楊海英『世界を不幸にする植民地主義国家・中国』

 2020年12月に徳間書店より刊行されました。電子書籍での購入です。本書は中国の独特なナショナリズムを「中国流官制ナショナリズム」と呼び、それが中国に支配されている地域や日本も含めてその近隣諸国にとって問題のある概念であるとともに、脅威となっていることを指摘します。本書が対象としている主要な(というかほぼ全ての)読者は日本人でしょうから、全体的には、日本人に中国への「甘い期待」というか「一方的な片想い」を見直すよう、提言する基調となっています。確かに、日本と中華人民共和国の国交成立(1972年)から1989年の天安門事件の頃までの「日中蜜月期」には、こうした提言が重要だったでしょうが、もう20年近くにわたって対中感情がずっと悪い日本社会においては、それを相対化する一般向け書籍の方が必要ではないか、とも思います。

 ただ、日本では前近代より「中国」というか中華地域への憧憬が強く、「日中蜜月期」の「中国に好意的な」言説が今でも根強く残っているというか、払拭できていない側面も多分にあるでしょうし、何よりも、経済規模でも多くの分野の技術でも中国が日本を圧倒的に上回った現在、もはや日本は「中国に勝てない」ので中国に従属せよ、との言説(じっさいには、そこまで露骨な表現ではないとしても、実質的には中国への従属を日本に迫る見解は次第に増えているようにも思います)も今後強化されるでしょうから、本書のように「中国」を相対化し、突き放すような言説は現在でも日本社会において重要なのではないか、とも考えています。

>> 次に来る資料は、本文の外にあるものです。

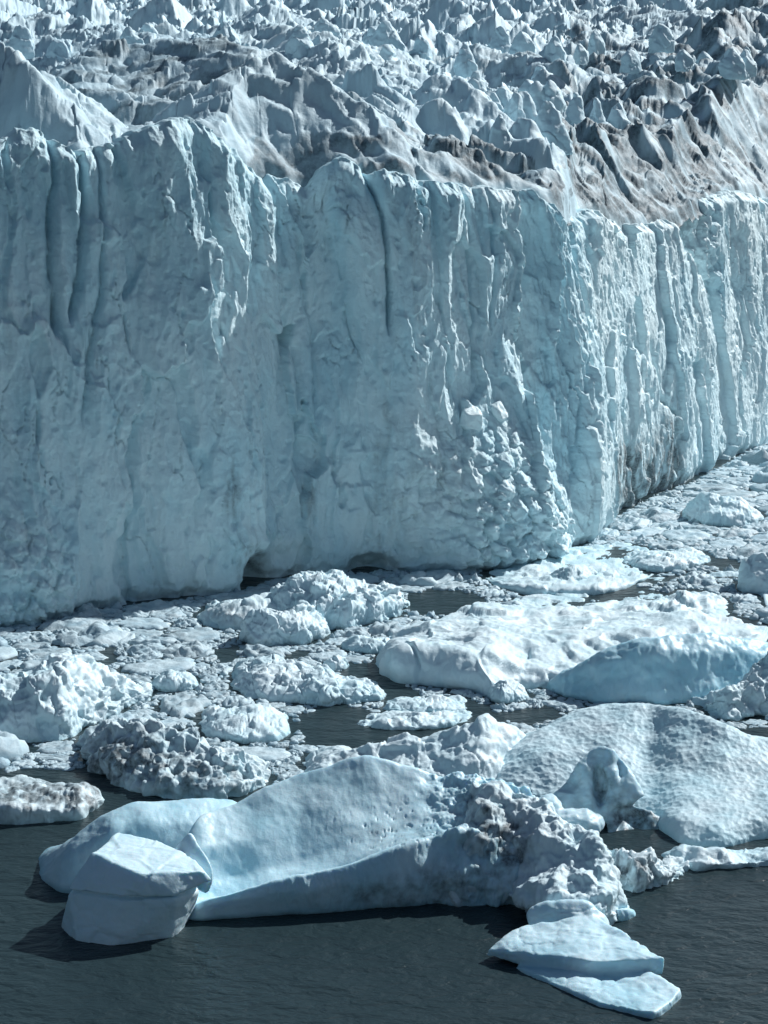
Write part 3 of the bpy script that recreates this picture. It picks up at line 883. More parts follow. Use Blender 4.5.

 日本から中国への「一方的な片想い」の事例としては、たとえば中華人民共和国成立以前では、日本社会における孫文への高い評価や好感が挙げられています。その孫文は強烈な漢民族(という概念は当時確立される過程にあった、と言えるかもしれませんが)主義者で、ダイチン・グルン(大清帝国)が日清戦争で敗北したことも、「異民族王朝」打倒の好機として歓迎していたくらいですが(関連記事)、本書は、孫文に代表される「駆逐する側」に関心が集まりがちな日本では、「駆逐される側」にも視線を転じる必要があるのではないか、と提言しています。

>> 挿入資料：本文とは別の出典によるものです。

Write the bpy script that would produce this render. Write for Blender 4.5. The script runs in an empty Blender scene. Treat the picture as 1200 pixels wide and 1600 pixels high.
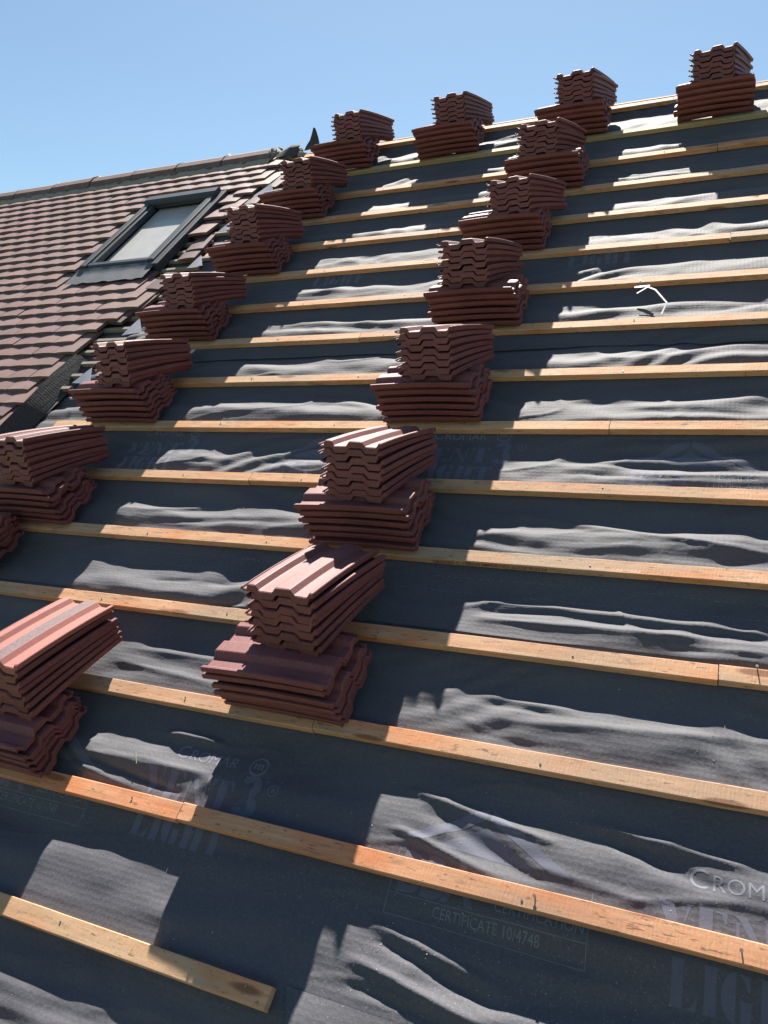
import bpy, bmesh, math, random
import numpy as np
from mathutils import Matrix, Vector
random.seed(7)
rad = math.radians
sc = bpy.context.scene
col = sc.collection

# ------------------------------------------------------------------ frame of the roof slope
# slope coordinates: x along the battens, y up the slope, z out of the slope (metres); S = batten gauge
S = 0.335
PITCH = rad(40.0)
RIDGE_H = 7.2
PL = Matrix.Translation((0, 0, RIDGE_H)) @ Matrix.Rotation(PITCH, 4, 'X')

# ------------------------------------------------------------------ camera
RIGHT = Vector((0.9151006, 0.3102873, -0.2575125))
DOWN = Vector((0.0483829, -0.7185117, -0.6938299))
FWD = Vector((-0.4003124, 0.6224650, -0.6725231))
cm = Matrix.Identity(4)
for i in range(3):
    cm[i][0] = RIGHT[i]; cm[i][1] = -DOWN[i]; cm[i][2] = -FWD[i]
cm.translation = Vector((0.0, -15.7475 * S, 5.62277 * S))
cam = bpy.data.cameras.new('camera')
cam.sensor_fit = 'VERTICAL'; cam.sensor_height = 24.0; cam.lens = 24.0 * 1200 / 1600
cam.clip_start = 0.05; cam.clip_end = 4000
camo = bpy.data.objects.new('camera', cam); col.objects.link(camo)
camo.matrix_world = PL @ cm
sc.camera = camo

# ------------------------------------------------------------------ light
SUN_SLOPE = Vector((-0.62, 3.45, 1.0)).normalized()      # towards the sun, in slope coordinates
SUNW = (PL.to_3x3() @ SUN_SLOPE).normalized()
SUN_EL = math.asin(SUNW.z)
SUN_ROT = math.atan2(SUNW.x, SUNW.y)
w = bpy.data.worlds.new('World'); sc.world = w; w.use_nodes = True
nt = w.node_tree; nt.nodes.clear()
sky = nt.nodes.new('ShaderNodeTexSky'); sky.sky_type = 'NISHITA'; sky.sun_disc = False
sky.sun_elevation = SUN_EL; sky.sun_rotation = SUN_ROT
sky.air_density = 1.0; sky.dust_density = 0.3; sky.ozone_density = 1.5; sky.altitude = 50
bg = nt.nodes.new('ShaderNodeBackground'); bg.inputs['Strength'].default_value = 0.05
wo = nt.nodes.new('ShaderNodeOutputWorld')
sg = nt.nodes.new('ShaderNodeMix'); sg.data_type = 'RGBA'; sg.blend_type = 'MULTIPLY'; sg.inputs[0].default_value = 1.0
sg.inputs[7].default_value = (0.94, 0.995, 0.93, 1.0)
nt.links.new(sky.outputs[0], sg.inputs[6]); nt.links.new(sg.outputs[2], bg.inputs[0]); nt.links.new(bg.outputs[0], wo.inputs[0])
sun = bpy.data.lights.new('sun', 'SUN'); sun.energy = 5.0; sun.angle = rad(0.53); sun.color = (1.0, 0.94, 0.86)
suno = bpy.data.objects.new('sun', sun); col.objects.link(suno)
suno.rotation_mode = 'QUATERNION'; suno.rotation_quaternion = SUNW.to_track_quat('Z', 'Y')
suno.location = (-5, 5, 30)
vs = sc.view_settings
vs.view_transform = 'Standard'; vs.look = 'None'; vs.exposure = 1.56; vs.gamma = 1.0; vs.use_curve_mapping = False

# ------------------------------------------------------------------ materials
class NT:
    def __init__(s, name):
        s.m = bpy.data.materials.new(name); s.m.use_nodes = True
        s.t = s.m.node_tree; s.t.nodes.clear()
        s.out = s.t.nodes.new('ShaderNodeOutputMaterial')
        s.b = s.n('ShaderNodeBsdfPrincipled')
        s.t.links.new(s.b.outputs[0], s.out.inputs[0])
        tc = s.n('ShaderNodeTexCoord'); s.obj = tc.outputs['Object']
        oi = s.n('ShaderNodeObjectInfo'); s.rnd = oi.outputs['Random']; s.ocol = oi.outputs['Color']
    def n(s, t, **k):
        x = s.t.nodes.new(t)
        for a, v in k.items(): setattr(x, a, v)
        return x
    def put(s, inp, v):
        if isinstance(v, bpy.types.NodeSocket): s.t.links.new(v, inp)
        else: inp.default_value = v
    def vmap(s, scale, src=None):
        x = s.n('ShaderNodeMapping'); s.put(x.inputs[0], src or s.obj); x.inputs['Scale'].default_value = scale
        rv = s.n('ShaderNodeVectorMath', operation='ADD'); s.put(rv.inputs[0], x.outputs[0])
        sm = s.n('ShaderNodeMath', operation='MULTIPLY'); s.put(sm.inputs[0], s.rnd); sm.inputs[1].default_value = 57.0
        s.put(rv.inputs[1], sm.outputs[0])
        return rv.outputs[0]
    def noise(s, scale, detail=4, rough=0.55, vec=None):
        x = s.n('ShaderNodeTexNoise'); s.put(x.inputs['Vector'], vec or s.obj)
        x.inputs['Scale'].default_value = scale; x.inputs['Detail'].default_value = detail; x.inputs['Roughness'].default_value = rough
        return x.outputs['Fac']
    def ramp(s, fac, a, b, ca=0.0, cb=1.0):
        x = s.n('ShaderNodeMapRange'); s.put(x.inputs[0], fac)
        x.inputs[1].default_value = a; x.inputs[2].default_value = b; x.inputs[3].default_value = ca; x.inputs[4].default_value = cb
        return x.outputs[0]
    def mix(s, fac, a, b, mode='MIX'):
        x = s.n('ShaderNodeMix', data_type='RGBA', blend_type=mode)
        s.put(x.inputs[0], fac); s.put(x.inputs[6], a); s.put(x.inputs[7], b)
        return x.outputs[2]
    def math(s, op, a, b):
        x = s.n('ShaderNodeMath', operation=op); s.put(x.inputs[0], a); s.put(x.inputs[1], b); return x.outputs[0]
    def bump(s, h, strength, dist, prev=None):
        x = s.n('ShaderNodeBump'); s.put(x.inputs['Height'], h)
        x.inputs['Strength'].default_value = strength; x.inputs['Distance'].default_value = dist
        if prev: s.put(x.inputs['Normal'], prev)
        return x.outputs[0]
    def set(s, **k):
        for a, v in k.items(): s.put(s.b.inputs[a.replace('_', ' ')], v)
        return s.m
def C(r, g, b): return (r, g, b, 1.0)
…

 著者はモンゴル人なので、漢人に「駆逐される側」でも、とくにモンゴルに分量を割いています。近代史において、中華人民共和国成立前からモンゴル人は漢人による迫害を受けてきましたが、とくに文化大革命期には漢人を主体とする中国政府から大きな被害を受け、本書はこれを「ジェノサイド」と評価しています。本書によると、当時、内モンゴル自治区には約140万人のモンゴル人が暮らしており、そのうち約346000人が逮捕され、少なくとも27900人が殺害され、約12万人には身体に障害が残るほど虐待されました。その「ジェノサイド」を正当化する論理として、「文明人」対「野蛮人」という構図が理論化されていた、と本書は指摘します。もちろん、中華人民共和国においては、農耕地帯の漢人が「文明人」、草原のモンゴル人が「野蛮人」とされます。これは、中国共産党の独創ではなく、かなりのところ「中国」の伝統的な世界観に由来する、と言えるでしょう。一方で本書の記述からは、モンゴル人には漢人の風習が「野蛮」に見えるのだろうな、と思えるところもあります。当然のことではありますが、安易に「文明」と「野蛮」の構図を設定し、大前提とすべきではないでしょう。

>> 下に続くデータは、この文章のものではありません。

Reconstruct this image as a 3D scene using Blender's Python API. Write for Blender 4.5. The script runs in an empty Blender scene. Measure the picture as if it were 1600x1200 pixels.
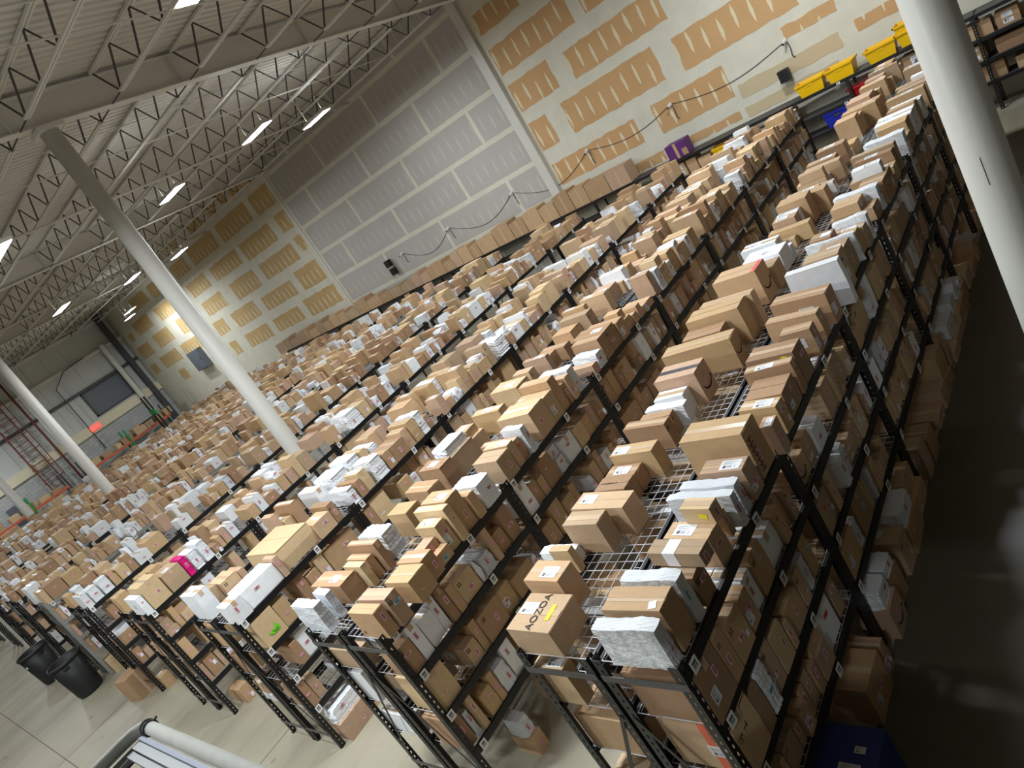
import bpy, bmesh, math, random
import numpy as np
from mathutils import Matrix, Vector

C = bpy.context.scene.collection
SC = bpy.context.scene
PI = math.pi

# ------------------------------------------------------------------ camera
FPX = 1123.48
RC = np.array([[0.68242602, 0.51375146, -0.51995592],
               [-0.19448532, -0.55807819, -0.80667478],
               [-0.7046064, 0.65161965, -0.28092997]])
CAM = np.array([2.40005, -2.12687, 4.81778])
cd = bpy.data.cameras.new('camera')
cam = bpy.data.objects.new('camera', cd)
C.objects.link(cam)
r0, r1, r2 = RC[0], -RC[1], -RC[2]
cam.matrix_world = Matrix(((r0[0], r1[0], r2[0], CAM[0]), (r0[1], r1[1], r2[1], CAM[1]),
                           (r0[2], r1[2], r2[2], CAM[2]), (0, 0, 0, 1)))
cd.sensor_width = 36.0
cd.lens = FPX / 1600 * 36
cd.clip_start = 0.05
cd.clip_end = 200
SC.camera = cam

# ------------------------------------------------------------------ world, exposure
w = bpy.data.worlds.new('world')
SC.world = w
w.use_nodes = True
w.node_tree.nodes['Background'].inputs[0].default_value = (0.75, 0.78, 0.8, 1)
w.node_tree.nodes['Background'].inputs[1].default_value = 0.03
SC.view_settings.view_transform = 'Standard'
SC.view_settings.look = 'None'
SC.view_settings.gamma = 1
SC.view_settings.use_curve_mapping = False
SC.view_settings.exposure = 0.22

# high bay fixtures (x, y, z, power): the lit half of the hall; none burn over the aisle beside the first rack
LAMPZ = 7.55
LAMP_VISIBLE = [(-12.2, 8.9, 7.9, 120), (-13.6, 11.9, 7.9, 200), (-14.5, 7.5, 7.9, 110), (-22.9, 9.15, 7.55, 95), (-21.2, 6.1, 7.55, 75), (-23.0, 11.15, 7.55, 115),
                (-34.6, 13.25, 7.55, 190), (-3.6, 3.0, 7.55, 230), (-9.32, 1.72, 7.2, 70)]
LAMP_MORE = [(-38.4, 14.6, 200), (-3.7, -0.9, 330), (-6.5, -5.2, 380), (-11.5, -4.2, 120), (-17.0, -3.0, 100), (-24.0, -2.0, 100), (-30.5, 1.2, 150), (-14.0, -8.5, 100), (-4.0, 8.6, 230), (-2.4, 12.6, 260), (-42.0, 3.5, 300), (2.6, -7.5, 190)]  # last one is added, unseen behind the lift, to brighten the right column
LAMP_COL = (0.89, 0.955, 1.0)

# ------------------------------------------------------------------ helpers
def srgb(r, g, b):
    f = lambda c: (c / 255 / 12.92) if c / 255 <= 0.04045 else ((c / 255 + 0.055) / 1.055) ** 2.4
    return (f(r), f(g), f(b), 1)

class NT:
    def __init__(s, name):
        s.m = bpy.data.materials.new(name); s.m.use_nodes = True
        s.t = s.m.node_tree; s.n = s.t.nodes; s.b = s.n['Principled BSDF']
    def node(s, typ, **kw):
        x = s.n.new(typ)
        for k, v in kw.items():
            if k.startswith('i_'): x.inputs[k[2:].replace('_', ' ')].default_value = v
            elif k.startswith('n_'): x.inputs[int(k[2:])].default_value = v
            else: setattr(x, k, v)
        return x
    def link(s, a, b): s.t.links.new(a, b)
    def math(s, op, a, b=None, c=None):
        x = s.n.new('ShaderNodeMath'); x.operation = op
        for i, v in enumerate((a, b, c)):
            if v is None: continue
            if isinstance(v, (int, float)): x.inputs[i].default_value = v
            else: s.link(v, x.inputs[i])
        return x.outputs[0]
    def mix(s, fac, a, b):
        x = s.n.new('ShaderNodeMix'); x.data_type = 'RGBA'
        for i, v in ((0, fac), (6, a), (7, b)):
            if isinstance(v, (int, float, tuple)): x.inputs[i].default_value = v
            else: s.link(v, x.inputs[i])
        return x.outputs[2]
    def coord(s, which='Object'):
        return s.n.new('ShaderNodeTexCoord').outputs[which]
    def sep(s, v):
        x = s.n.new('ShaderNodeSeparateXYZ'); s.link(v, x.inputs[0]); return x.outputs
    def noise(s, vec, scale, detail=3, rough=0.55):
        x = s.n.new('ShaderNodeTexNoise'); s.link(vec, x.inputs['Vector'])
        x.inputs['Scale'].default_value = scale; x.inputs['Detail'].default_value = detail
        x.inputs['Roughness'].default_value = rough
        return x.outputs['Fac']
    def mapping(s, vec, scale=(1, 1, 1), loc=(0, 0, 0)):
        x = s.n.new('ShaderNodeMapping'); s.link(vec, x.inputs[0])
        x.inputs['Scale'].default_value = scale; x.inputs['Location'].default_value = loc
        return x.outputs[0]
    def bump(s, h, strength=0.3, dist=0.01):
        x = s.n.new('ShaderNodeBump'); x.inputs['Strength'].default_value = strength
        x.inputs['Distance'].default_value = dist
        s.link(h, x.inputs['Height']); s.link(x.outputs[0], s.b.inputs['Normal'])
    def col(s, c):
        if isinstance(c, tuple): s.b.inputs['Base Color'].default_value = c
        else: s.link(c, s.b.inputs['Base Color'])
    def set(s, rough=0.6, metal=0.0, spec=None):
        s.b.inputs['Roughness'].default_value = rough; s.b.inputs['Metallic'].default_value = metal
        if spec is not None: s.b.inputs['Specular IOR Level'].default_value = spec

def plain(name, rgb, rough=0.6, metal=0.0, var=0.12, scale=6.0, bump=0.0):
    t = NT(name); c = srgb(*rgb)
    if var:
        f = t.noise(t.coord(), scale, 4)
        dk = tuple(x * (1 - var) for x in c[:3]) + (1,); lt = tuple(min(1, x * (1 + var)) for x in c[:3]) + (1,)
        t.col(t.mix(f, dk, lt))
        if bump: t.bump(f, bump, 0.004)
    else: t.col(c)
    t.set(rough, metal)
    return t.m

def cardboard(name, rgb, rough=0.78):
    t = NT(name); c = srgb(*rgb)
    o = t.coord()
    geo = t.n.new('ShaderNodeObjectInfo')
    add = t.n.new('ShaderNodeVectorMath'); add.operation = 'ADD'
    t.link(o, add.inputs[0]); t.link(geo.outputs['Location'], add.inputs[1])
    f = t.noise(add.outputs[0], 5, 4)
    g = t.noise(add.outputs[0], 70, 2)
    dk = tuple(x * 0.86 for x in c[:3]) + (1,); lt = tuple(x * 1.12 for x in c[:3]) + (1,)
    a = t.mix(f, dk, lt)
    rnd = t.math('MULTIPLY_ADD', geo.outputs['Random'], 0.24, 0.86)
    mulc = t.n.new('ShaderNodeMix'); mulc.data_type = 'RGBA'; mulc.blend_type = 'MULTIPLY'; mulc.inputs[0].default_value = 1
    t.link(a, mulc.inputs[6]); t.link(rnd, mulc.inputs[7])
    t.col(mulc.outputs[2])
    t.bump(g, 0.08, 0.002)
    t.set(rough)
    return t.m

class MB:
    def __init__(s): s.v = []; s.f = []; s.m = []
    def quad(s, pts, m=0):
        i = len(s.v); s.v += [tuple(p) for p in pts]; s.f.append(tuple(range(i, i + len(pts)))); s.m.append(m)
    def box(s, lo, hi, m=0, M=None):
        x0, y0, z0 = lo; x1, y1, z1 = hi; i = len(s.v)
        p = [(x0, y0, z0), (x1, y0, z0), (x1, y1, z0), (x0, y1, z0), (x0, y0, z1), (x1, y0, z1), (x1, y1, z1), (x0, y1, z1)]
        if M is not None: p = [tuple(M @ Vector(q)) for q in p]
        s.v += p
        for f in ((3, 2, 1, 0), (4, 5, 6, 7), (0, 1, 5, 4), (1, 2, 6, 5), (2, 3, 7, 6), (3, 0, 4, 7)):
            s.f.append(tuple(i + k for k in f)); s.m.append(m)
    def bar(s, a, b, wd, ht, m=0, up=(0, 0, 1)):
        a = Vector(a); b = Vector(b); d = b - a; L = d.length; d.normalize()
        u = Vector(up)
        if abs(d.dot(u)) > 0.98: u = Vector((1, 0, 0))
        sx = d.cross(u).normalized(); sz = sx.cross(d).normalized()
        M = Matrix(((sx.x, d.x, sz.x, a.x), (sx.y, d.y, sz.y, a.y), (sx.z, d.z, sz.z, a.z), (0, 0, 0, 1)))
        s.box((-wd / 2, 0, -ht / 2), (wd / 2, L, ht / 2), m, M)
    def tube(s, pts, r, n=10, m=0, caps=True):
        pts = [Vector(p) for p in pts]; rings = []
        prev = None
        for k, p in enumerate(pts):
            d = (pts[min(k + 1, len(pts) - 1)] - pts[max(k - 1, 0)]).normalized()
            if prev is None:
                u = Vector((0, 0, 1)) if abs(d.z) < 0.9 else Vector((1, 0, 0))
                sx = d.cross(u).normalized()
            else:
                sx = (prev - d * prev.dot(d)).normalized()
            prev = sx; sy = d.cross(sx)
            rr = r[k] if isinstance(r, (list, tuple)) else r
            i = len(s.v); s.v += [tuple(p + sx * math.cos(2 * PI * q / n) * rr + sy * math.sin(2 * PI * q / n) * rr) for q in range(n)]
            rings.append(i)
        for a, b in zip(rings, rings[1:]):
            for q in range(n):
                s.f.append((a + q, a + (q + 1) % n, b + (q + 1) % n, b + q)); s.m.append(m)
        if caps:
            s.f.append(tuple(rings[0] + q for q in reversed(range(n)))); s.m.append(m)
            s.f.append(tuple(rings[-1] + q for q in range(n))); s.m.append(m)
    def lathe(s, prof, n=24, m=0, sx=1, sy=1):
        rings = []
        for r, z in prof:
            i = len(s.v); s.v += [(r * sx * math.cos(2 * PI * q / n), r * sy * math.sin(2 * PI * q / n), z) for q in range(n)]; rings.append(i)
        for a, b in zip(rings, rings[1:]):
            for q in range(n):
                s.f.append((a + q, a + (q + 1) % n, b + (q + 1) % n, b + q)); s.m.append(m)
    def mesh(s, name, mats, smooth=False):
        me = bpy.data.meshes.new(name); me.from_pydata(s.v, [], s.f)
        for x in mats: me.materials.append(x)
        if len(mats) > 1: me.polygons.foreach_set('material_index', s.m)
        if smooth: me.polygons.foreach_set('use_smooth', [True] * len(s.f))
        me.update()
        return me
    def build(s, name, mats, parent=None, smooth=False):
        if not isinstance(mats, (list, tuple)): mats = [mats]
        return link(name, s.mesh(name, mats, smooth), parent)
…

 本書はおもにモンゴルを対象として、中華人民共和国の少数民族地域の支配を植民地と批判します。内モンゴル自治区と中国の他地域で少なくとも公式には法律の適用に違いはないでしょうから、内モンゴル自治区や新疆ウイグル自治区などを「植民地」と厳密に定義できないようにも思いますが、中華人民共和国の少数民族地域支配が「植民地的」であることは、中華人民共和国が拡張志向の強い帝国主義国家であることともに否定できないように思います。本書には、私の見識では気づかない誤りや誇張や偏見もあるでしょうが、全体的には、近年のモンゴル語教育をめぐる動向などからも、中華人民共和国の体制教義的な歴史観や世界観よりも本書で提示された見解の方がはるかに妥当である、と私は確信しています。